Written problem | From the first line of the data down to and including the line with "((-0.407, 0.875, 0.504, 0.643), 'white_wood', 'longest", copy everything exactly, leaving out pictures.

## begin Data supplied

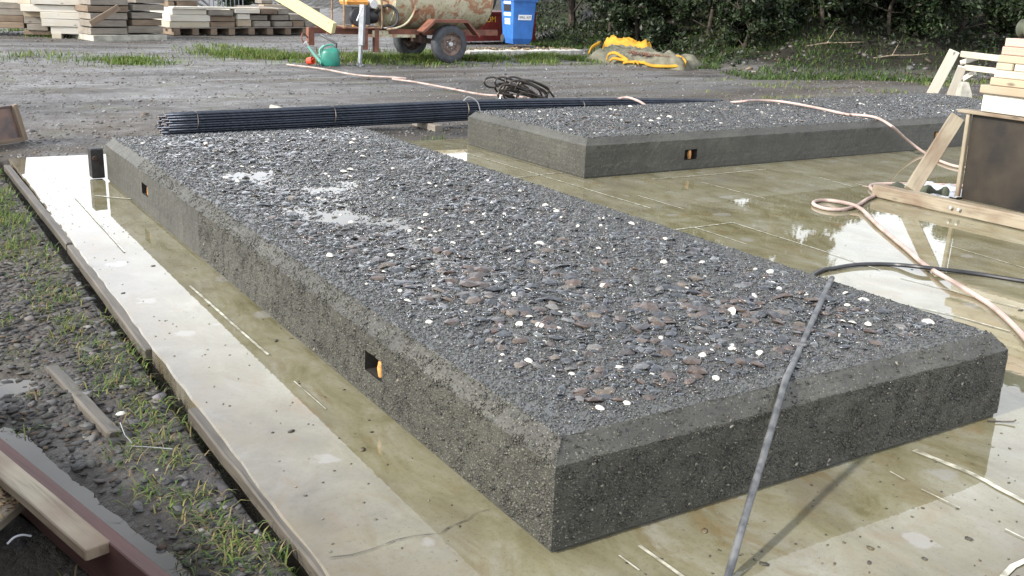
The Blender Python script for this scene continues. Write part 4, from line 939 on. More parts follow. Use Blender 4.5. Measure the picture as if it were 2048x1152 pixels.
for i, r in enumerate([(-1.442, -0.448, 0.133, 0.266), (-1.428, -0.445, 0.265, 0.398), (-1.414, -0.423, 0.398, 0.530), (-1.400, -0.421, 0.530, 0.646), (-1.388, -0.512, 0.644, 0.767)]):
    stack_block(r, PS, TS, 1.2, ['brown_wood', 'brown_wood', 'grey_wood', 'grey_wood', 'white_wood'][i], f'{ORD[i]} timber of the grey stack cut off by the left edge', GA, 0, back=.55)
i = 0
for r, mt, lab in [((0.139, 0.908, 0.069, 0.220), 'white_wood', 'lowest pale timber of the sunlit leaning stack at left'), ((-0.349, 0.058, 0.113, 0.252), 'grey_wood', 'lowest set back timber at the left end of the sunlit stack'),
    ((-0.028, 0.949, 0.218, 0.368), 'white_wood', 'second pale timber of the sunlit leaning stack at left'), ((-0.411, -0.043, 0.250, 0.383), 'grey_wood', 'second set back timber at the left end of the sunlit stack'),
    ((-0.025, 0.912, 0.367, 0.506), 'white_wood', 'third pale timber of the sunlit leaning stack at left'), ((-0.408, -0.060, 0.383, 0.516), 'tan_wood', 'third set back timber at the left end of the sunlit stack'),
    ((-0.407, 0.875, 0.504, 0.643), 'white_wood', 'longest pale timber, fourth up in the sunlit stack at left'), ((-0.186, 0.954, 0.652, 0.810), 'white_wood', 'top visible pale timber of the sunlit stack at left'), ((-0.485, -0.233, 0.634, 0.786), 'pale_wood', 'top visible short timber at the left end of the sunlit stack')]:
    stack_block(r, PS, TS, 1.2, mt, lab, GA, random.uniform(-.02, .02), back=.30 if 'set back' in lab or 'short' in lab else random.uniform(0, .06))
stack_block((0.168, 0.350, -0.027, 0.083), PS, TS, .3, 'pale_wood', 'small pale support block under the sunlit stack', GA, name='support_block', cat='block')
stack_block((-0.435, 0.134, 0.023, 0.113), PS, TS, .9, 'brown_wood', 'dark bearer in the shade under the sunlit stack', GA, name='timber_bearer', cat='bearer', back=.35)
PB, TB = (2.95, 20.62), (.982, .19)
stack_block((-0.262, 1.306, -0.025, 0.101), PB, TB, 1.6, 'block', 'grey concrete plinth under the shaded grey timber stacks', None, name='concrete_plinth', cat='plinth', back=-.06)
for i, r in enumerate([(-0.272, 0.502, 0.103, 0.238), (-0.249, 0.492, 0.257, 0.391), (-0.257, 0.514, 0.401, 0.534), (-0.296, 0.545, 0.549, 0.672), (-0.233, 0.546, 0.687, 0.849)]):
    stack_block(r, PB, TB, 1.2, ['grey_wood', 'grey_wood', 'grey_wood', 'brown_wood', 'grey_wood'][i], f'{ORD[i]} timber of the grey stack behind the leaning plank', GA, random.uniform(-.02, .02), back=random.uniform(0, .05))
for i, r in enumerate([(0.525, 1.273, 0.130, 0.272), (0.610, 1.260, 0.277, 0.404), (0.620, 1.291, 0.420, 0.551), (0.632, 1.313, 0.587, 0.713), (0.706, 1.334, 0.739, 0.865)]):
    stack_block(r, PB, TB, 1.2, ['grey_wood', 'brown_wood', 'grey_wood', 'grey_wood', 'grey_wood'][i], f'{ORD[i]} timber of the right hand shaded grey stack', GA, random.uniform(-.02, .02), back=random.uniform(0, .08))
o = plank('leaning_plank', (2.618, 20.192, 0.335), (3.172, 20.144, 0.673), .12, .03, M['brown_wood'], None, (.15, -1, 0), .003); tag(o, 'loose brown plank slanting across the grey stack', 'plank')
PC, TC = (5.30, 22.55), (.985, .174)
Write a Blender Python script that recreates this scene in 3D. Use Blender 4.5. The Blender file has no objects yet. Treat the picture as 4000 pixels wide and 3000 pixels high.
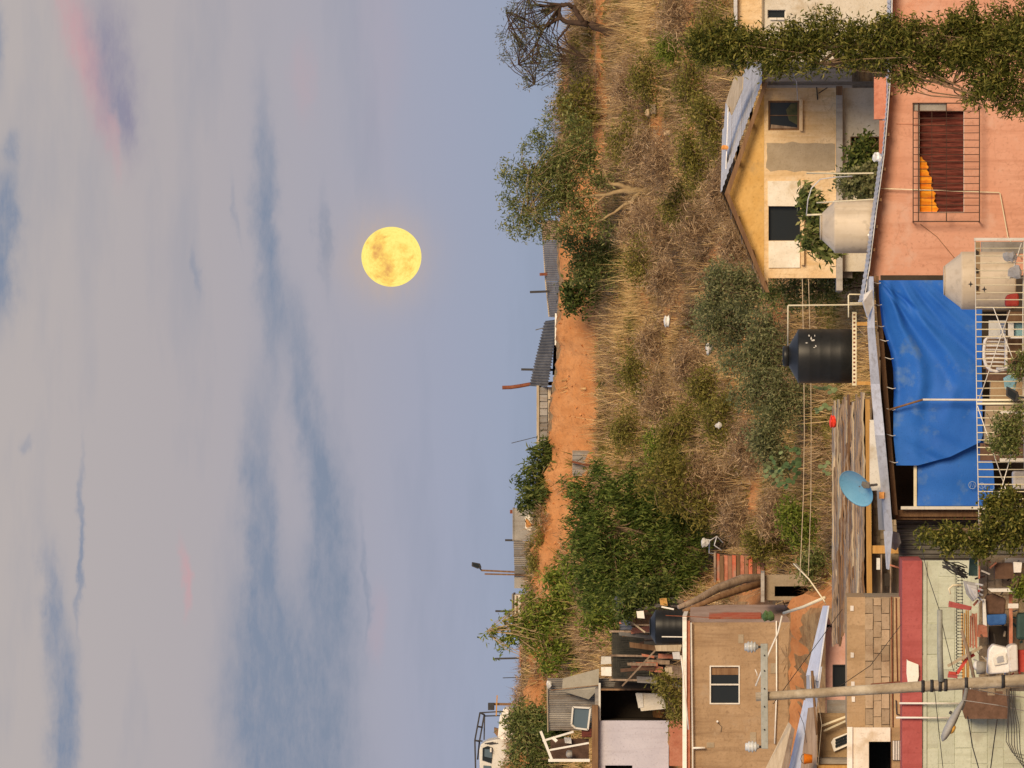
import bpy, bmesh, math, random
import numpy as np
from mathutils import Vector, Matrix
R = math.radians
random.seed(7)
rng = np.random.default_rng(11)
scene = bpy.context.scene
COL = scene.collection

# ------------------------------------------------------------------ camera
# telephoto view across a valley; the camera is rolled a quarter turn, as the photograph was taken
K = 2 * math.tan(R(4.5)) / 4000.0      # metres per photo pixel at one metre
V0 = 3000.0                            # photo column of the horizon (world up runs to picture left)
cd = bpy.data.cameras.new('camera')
cam = bpy.data.objects.new('camera', cd)
COL.objects.link(cam)
cd.sensor_fit = 'HORIZONTAL'
cd.sensor_width = 36.0
cd.lens = 36.0 / (4000 * K)
cd.shift_x = -(V0 - 2000) / 4000.0
cd.clip_start = 1.0
cd.clip_end = 30000.0
cam.matrix_world = Matrix(((0, 1, 0, 0), (0, 0, -1, 0), (-1, 0, 0, 0), (0, 0, 0, 1)))
scene.camera = cam

# ------------------------------------------------------------------ exposure
vs = scene.view_settings
vs.view_transform = 'Standard'
vs.look = 'None'
vs.exposure = 0.12
vs.gamma = 1.0
vs.use_curve_mapping = False
scene.render.resolution_x = 1024
scene.render.resolution_y = 768

# ------------------------------------------------------------------ sun
SUN_EL, SUN_AZ = R(20), R(24)          # low sun behind the viewer, a little to the right
sl = bpy.data.lights.new('sun', 'SUN')
sl.energy = 3.3
sl.angle = R(25)
sl.color = (1.0, 0.77, 0.50)
sun = bpy.data.objects.new('sun', sl)
COL.objects.link(sun)
sdir = Vector((math.sin(SUN_AZ) * math.cos(SUN_EL), -math.cos(SUN_AZ) * math.cos(SUN_EL), math.sin(SUN_EL)))
sun.rotation_euler = sdir.to_track_quat('Z', 'Y').to_euler()
sun.location = sdir * 300

# ------------------------------------------------------------------ world
def s2l(c):
    return tuple(((v / 255) / 12.92 if v / 255 <= 0.04045 else ((v / 255 + 0.055) / 1.055) ** 2.4) for v in c)
W = bpy.data.worlds.new('World')
scene.world = W
W.use_nodes = True
wt = W.node_tree
wt.nodes.clear()
def wn(t, **kw):
    n = wt.nodes.new(t)
    for a, b in kw.items():
        setattr(n, a, b)
    return n
def wl(a, b):
    wt.links.new(a, b)
def wm(op, a, b=None, c=None, clamp=False):
    n = wn('ShaderNodeMath', operation=op)
    n.use_clamp = clamp
    for i, v in enumerate((a, b, c)):
        if v is None:
            continue
        if isinstance(v, (int, float)):
            n.inputs[i].default_value = v
        else:
            wl(v, n.inputs[i])
    return n.outputs[0]
tc = wn('ShaderNodeTexCoord')
sp = wn('ShaderNodeSeparateXYZ')
wl(tc.outputs['Generated'], sp.inputs[0])
az = wm('ARCTAN2', sp.outputs[0], sp.outputs[1])
hor = wm('SQRT', wm('ADD', wm('MULTIPLY', sp.outputs[0], sp.outputs[0]), wm('MULTIPLY', sp.outputs[1], sp.outputs[1])))
el = wm('ARCTAN2', sp.outputs[2], hor)
# clear sky colour by elevation
ramp = wn('ShaderNodeValToRGB')
wl(wm('DIVIDE', el, 1.5708, clamp=True), ramp.inputs[0])
er = ramp.color_ramp
stops = [(0.0, (142, 154, 179)), (0.022, (145, 156, 180)), (0.033, (154, 157, 177)), (0.042, (162, 159, 171)),
         (0.056, (171, 163, 166)), (0.078, (180, 170, 166)), (0.16, (177, 171, 170)), (0.4, (150, 160, 184)), (1.0, (112, 138, 184))]
while len(er.elements) < len(stops):
    er.elements.new(0.5)
for e, (p, c) in zip(er.elements, stops):
    e.position = p
    e.color = (*s2l(c), 1)
# cloud coordinates in the sky: bearing and height angle
cx = wm('SUBTRACT', V0, wm('DIVIDE', el, K))
cy = wm('SUBTRACT', 1500.0, wm('DIVIDE', az, K))
def wnoise(sx, sy, scale, detail=4.0, rough=0.6, z=0.0):
    c = wn('ShaderNodeCombineXYZ')
    wl(wm('MULTIPLY', cx, sx), c.inputs[0])
    wl(wm('MULTIPLY', cy, sy), c.inputs[1])
    c.inputs[2].default_value = z
    n = wn('ShaderNodeTexNoise')
    n.inputs['Scale'].default_value = scale
    n.inputs['Detail'].default_value = detail
    n.inputs['Roughness'].default_value = rough
    wl(c.outputs[0], n.inputs['Vector'])
    return n.outputs['Fac']
n1 = wnoise(0.006, 0.0028, 1.0, 5.0, 0.62)
n2 = wnoise(0.004, 0.0016, 1.0, 5.0, 0.6, 7.3)
wx = wm('ADD', cx, wm('MULTIPLY', wm('SUBTRACT', n1, 0.5), 170.0))
wy = wm('ADD', cy, wm('MULTIPLY', wm('SUBTRACT', n2, 0.5), 420.0))
det = wnoise(0.011, 0.0030, 1.0, 6.0, 0.65, 3.1)
def blob(x0, y0, rx, ry, m=0.0, amp=1.0):
    dy_ = wm('SUBTRACT', wy, y0)
    a = wm('DIVIDE', wm('SUBTRACT', wm('SUBTRACT', wx, x0), wm('MULTIPLY', dy_, m)), rx)
    b = wm('DIVIDE', dy_, ry)
    q = wm('ADD', wm('MULTIPLY', a, a), wm('MULTIPLY', b, b))
    return wm('MULTIPLY', wm('EXPONENT', wm('MULTIPLY', wm('POWER', q, 1.4), -1.0)), amp)
def total(bl):
    s = bl[0]
    for b in bl[1:]:
        s = wm('ADD', s, b)
    return s
blue = total([blob(1050, 950, 48, 600, 0.03, .9), blob(1025, 2050, 58, 520, 0.035, .85), blob(1205, 1650, 56, 560, 0.17, .8),
              blob(1300, 2080, 85, 380, 0.05, .8), blob(1020, 2700, 150, 520, -0.02, 0.75), blob(1250, 2850, 170, 620, 0.03, 0.85), blob(1130, 3000, 200, 420, 0.0, 0.6),
              blob(262, 2900, 58, 520, 0.03, 1.0), blob(205, 2320, 36, 220, 0.04, 0.7), blob(325, 2120, 14, 330, -0.03, 0.8),
              blob(15, 980, 62, 300, -0.05, 1.2), blob(1262, 930, 22, 170, 0.0, 0.6), blob(60, 570, 26, 60, 0.0, 0.5),
              blob(780, 1060, 14, 120, 0.05, 0.4), blob(930, 850, 12, 150, 0.05, 0.35), blob(110, 1740, 20, 40, 0, 0.4),
              blob(1420, 2250, 14, 240, 0.02, 0.5), blob(0, 160, 30, 140, 0, 0.7)])
mauve = total([blob(455, 210, 95, 330, 0.16, 1.0), blob(500, 470, 45, 150, 0.1, .7)])
pink = total([blob(350, 190, 70, 330, 0.26, 1.0), blob(440, 560, 26, 150, 0.1, .5), blob(722, 2265, 18, 130, 0.03, 0.9), blob(1190, 330, 40, 180, 0.0, 0.25),
              blob(1470, 2450, 40, 130, 0.0, 0.25), blob(1500, 200, 80, 500, 0.0, 0.10)])
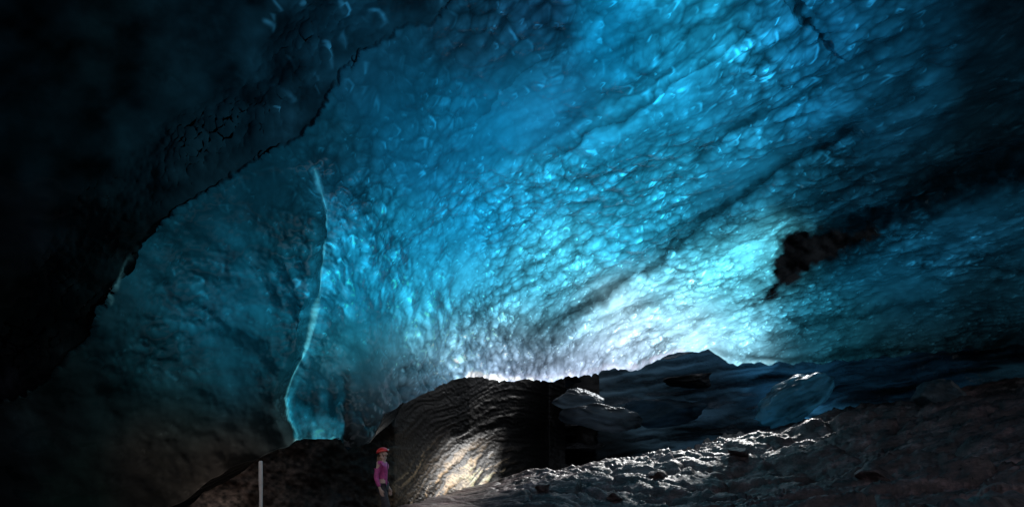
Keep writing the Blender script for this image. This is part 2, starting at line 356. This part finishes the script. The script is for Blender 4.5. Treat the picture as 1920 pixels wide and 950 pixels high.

## end Data supplied

Full output |
The Blender Python script for this scene continues. Write part 4, from line 939 on. More parts follow. Use Blender 4.5. Measure the picture as if it were 2048x1152 pixels.
for i, r in enumerate([(-1.442, -0.448, 0.133, 0.266), (-1.428, -0.445, 0.265, 0.398), (-1.414, -0.423, 0.398, 0.530), (-1.400, -0.421, 0.530, 0.646), (-1.388, -0.512, 0.644, 0.767)]):
    stack_block(r, PS, TS, 1.2, ['brown_wood', 'brown_wood', 'grey_wood', 'grey_wood', 'white_wood'][i], f'{ORD[i]} timber of the grey stack cut off by the left edge', GA, 0, back=.55)
i = 0
for r, mt, lab in [((0.139, 0.908, 0.069, 0.220), 'white_wood', 'lowest pale timber of the sunlit leaning stack at left'), ((-0.349, 0.058, 0.113, 0.252), 'grey_wood', 'lowest set back timber at the left end of the sunlit stack'),
    ((-0.028, 0.949, 0.218, 0.368), 'white_wood', 'second pale timber of the sunlit leaning stack at left'), ((-0.411, -0.043, 0.250, 0.383), 'grey_wood', 'second set back timber at the left end of the sunlit stack'),
    ((-0.025, 0.912, 0.367, 0.506), 'white_wood', 'third pale timber of the sunlit leaning stack at left'), ((-0.408, -0.060, 0.383, 0.516), 'tan_wood', 'third set back timber at the left end of the sunlit stack'),
    ((-0.407, 0.875, 0.504, 0.643), 'white_wood', 'longest pale timber, fourth up in the sunlit stack at left'), ((-0.186, 0.954, 0.652, 0.810), 'white_wood', 'top visible pale timber of the sunlit stack at left'), ((-0.485, -0.233, 0.634, 0.786), 'pale_wood', 'top visible short timber at the left end of the sunlit stack')]:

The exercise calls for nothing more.